## Stored rows

# # # # # # #

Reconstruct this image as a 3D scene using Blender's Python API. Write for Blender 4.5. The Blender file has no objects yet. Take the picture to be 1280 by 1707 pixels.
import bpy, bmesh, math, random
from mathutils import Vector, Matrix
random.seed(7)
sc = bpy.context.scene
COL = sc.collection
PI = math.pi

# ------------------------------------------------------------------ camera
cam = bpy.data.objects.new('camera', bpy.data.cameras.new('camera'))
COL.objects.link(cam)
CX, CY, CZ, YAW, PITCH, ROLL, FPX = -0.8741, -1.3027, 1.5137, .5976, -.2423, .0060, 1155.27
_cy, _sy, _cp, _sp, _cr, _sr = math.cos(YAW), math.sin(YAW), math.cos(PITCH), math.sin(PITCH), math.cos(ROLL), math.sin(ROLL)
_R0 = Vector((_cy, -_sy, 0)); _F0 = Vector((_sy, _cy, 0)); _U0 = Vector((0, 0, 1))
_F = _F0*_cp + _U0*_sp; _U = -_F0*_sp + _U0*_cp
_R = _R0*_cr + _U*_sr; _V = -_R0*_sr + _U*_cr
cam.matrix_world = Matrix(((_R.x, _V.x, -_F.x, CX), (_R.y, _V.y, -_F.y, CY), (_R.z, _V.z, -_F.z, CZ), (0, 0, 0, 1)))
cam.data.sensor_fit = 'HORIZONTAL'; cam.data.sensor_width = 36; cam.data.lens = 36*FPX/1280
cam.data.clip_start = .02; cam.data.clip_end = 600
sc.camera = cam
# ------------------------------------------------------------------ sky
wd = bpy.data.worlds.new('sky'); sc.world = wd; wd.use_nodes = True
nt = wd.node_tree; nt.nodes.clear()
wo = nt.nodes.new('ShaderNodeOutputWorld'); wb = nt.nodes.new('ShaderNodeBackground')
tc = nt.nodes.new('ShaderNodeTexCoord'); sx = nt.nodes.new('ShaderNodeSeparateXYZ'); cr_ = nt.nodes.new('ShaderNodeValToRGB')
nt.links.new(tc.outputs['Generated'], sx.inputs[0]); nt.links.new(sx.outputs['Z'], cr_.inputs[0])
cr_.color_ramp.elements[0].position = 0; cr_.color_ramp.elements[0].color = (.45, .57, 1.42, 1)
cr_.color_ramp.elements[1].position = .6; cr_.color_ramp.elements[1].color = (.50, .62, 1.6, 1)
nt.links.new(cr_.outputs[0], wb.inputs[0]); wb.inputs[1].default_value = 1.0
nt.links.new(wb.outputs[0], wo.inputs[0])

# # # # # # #

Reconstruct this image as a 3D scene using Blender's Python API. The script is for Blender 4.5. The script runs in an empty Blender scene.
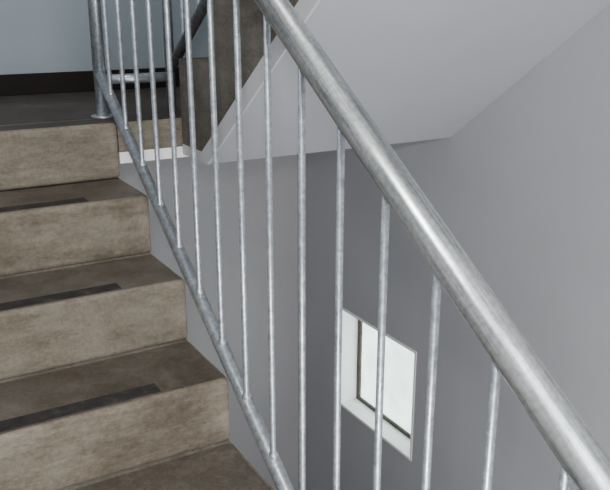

# # # # # # #

## Task brief
Emit only the lines from the one containing "by 1707 pixels." through the one containing "PI = math.pi", copied exactly.

## Correct response
Reconstruct this image as a 3D scene using Blender's Python API. Write for Blender 4.5. The Blender file has no objects yet. Take the picture to be 1280 by 1707 pixels.
import bpy, bmesh, math, random
from mathutils import Vector, Matrix
random.seed(7)
sc = bpy.context.scene
COL = sc.collection
PI = math.pi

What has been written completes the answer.